(After having just a precious 2 days with my beloved laptop, there is a problem with the new hard drive they put in, so once again, I must bring it in to the shop. Things have been so crazy, yeah its crazy being poor and sick!, I have had to reschedule twice; Im thinking Friday now. Anyway, I am writing this post on my husbands laptop. His has a possessive/quote key that works about 25% of the time. As he is a professional writer I do not know how he can stand this, but there it is. I write this to let people know that my grammar and editing are much better than it would appear. Thank you.)
How time flies. I would never believe that it would be the night before my sons graduation…from pre-school. If you have never had any children you are probably laughing your head off right now, if you do have kids you are nodding and smiling, either of the memories or of the anticipation. I remember being childless and thinking these pre-school or kindergarten graduations were utterly ridiculous! And yet now presents are coming in through the mail, and guests are coming to see my four-and-a-half-year-old perform a program in song and in sign language for his graduation in his cap and gown.
Tyler has certainly put in his time. He has been in daycare or school since he was seven-and-a-half-months old. When I got too sick to work, when Tyler was a year-and-a-half-old, I kept him in daycare, as I was too sick to care for him as well. Through these four years, I struggled mightily with the guilt I had. A woman staying home full-time, not working at all, and having her child in daycare full-time? It just wasnt right, what was she doing all day? How could she do this to her child? But I just couldnt take care of Tyler, could not entertain him, could not teach him things, could not even take him to the park.

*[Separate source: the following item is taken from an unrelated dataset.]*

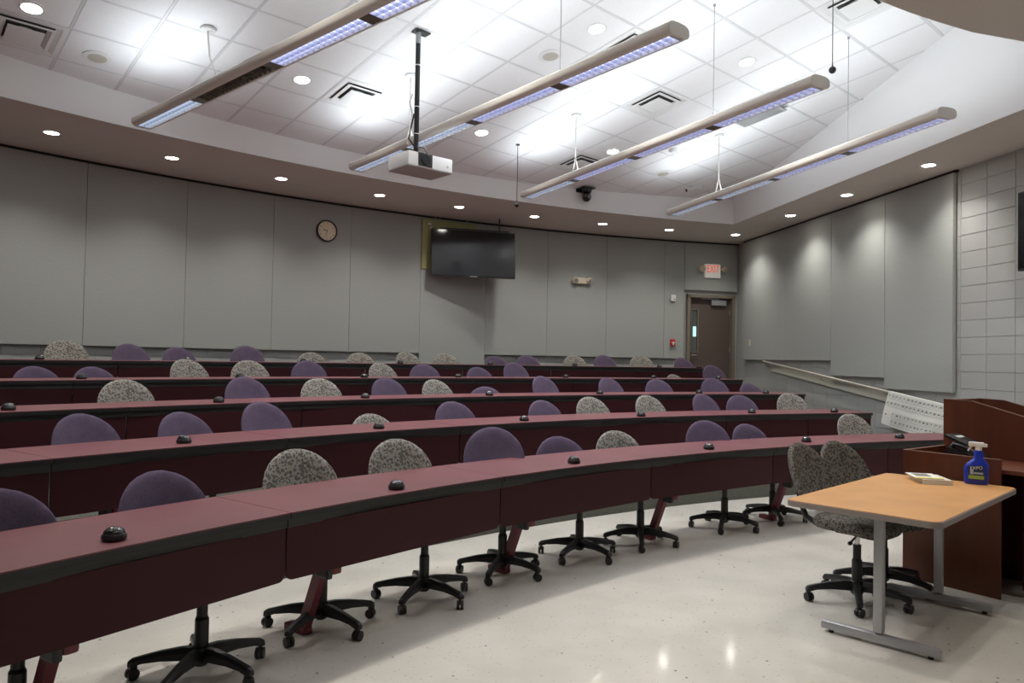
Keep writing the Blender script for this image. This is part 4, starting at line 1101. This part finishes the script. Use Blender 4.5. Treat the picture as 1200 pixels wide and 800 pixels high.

I needed my days, to rest and sleep, to be in pain, to scream, to cry, to shake in my bed, frozen, when my Anxiety wouldnt let me leave it.
Most days Grant would take him to and from school but on the days when I would drop Tyler off, especially in the earlier years, I would run out of there crying, wondering if I was doing the right thing and feeling like a total waste of space. I was a stay at home…what? A sick person?
I finally came to terms with it, reasoning that if I was working full-time, Tyler would be in full-time daycare anyway. And I hope through this blog that I helped other women come to terms with it as well, helping them through the feeling that they were failing their children, surrendering them to some other woman who might catch their childs first step or first pee pee in the potty, or the first time they wrote their name. Helping them to realize, along with my own realization, that yes, they were turning them over to someone else, but that they needed that time, because just like any working mother, they were still going to be the ones responsible for bathing them, feeding them, changing them and more, and while the well moms worked, the sick moms slept, so we could be the moms our children needed us to be. Or, as I tell Tyler, Mommy needs to nap so she can wake up and be Super Mommy again.
But tomorrow Tyler will graduate from his school, never to set foot in there again and he will start his first real Summer vacation, with some camps here and there but mostly home. And in September he will start big boy school, kindergarten.
And over the summer he will forget his teachers, has already forgotten the ones from when he was nine months old, and a year-and-a-half, and two. And in the end there will be only one woman he will remember, the woman who got him ready for school every day and made him dinner every night and put him to bed with stories and games and talking. The woman he kissed good morning to and the last woman he would say Sweet Dreams to.
In the end, there will only be…Mommy.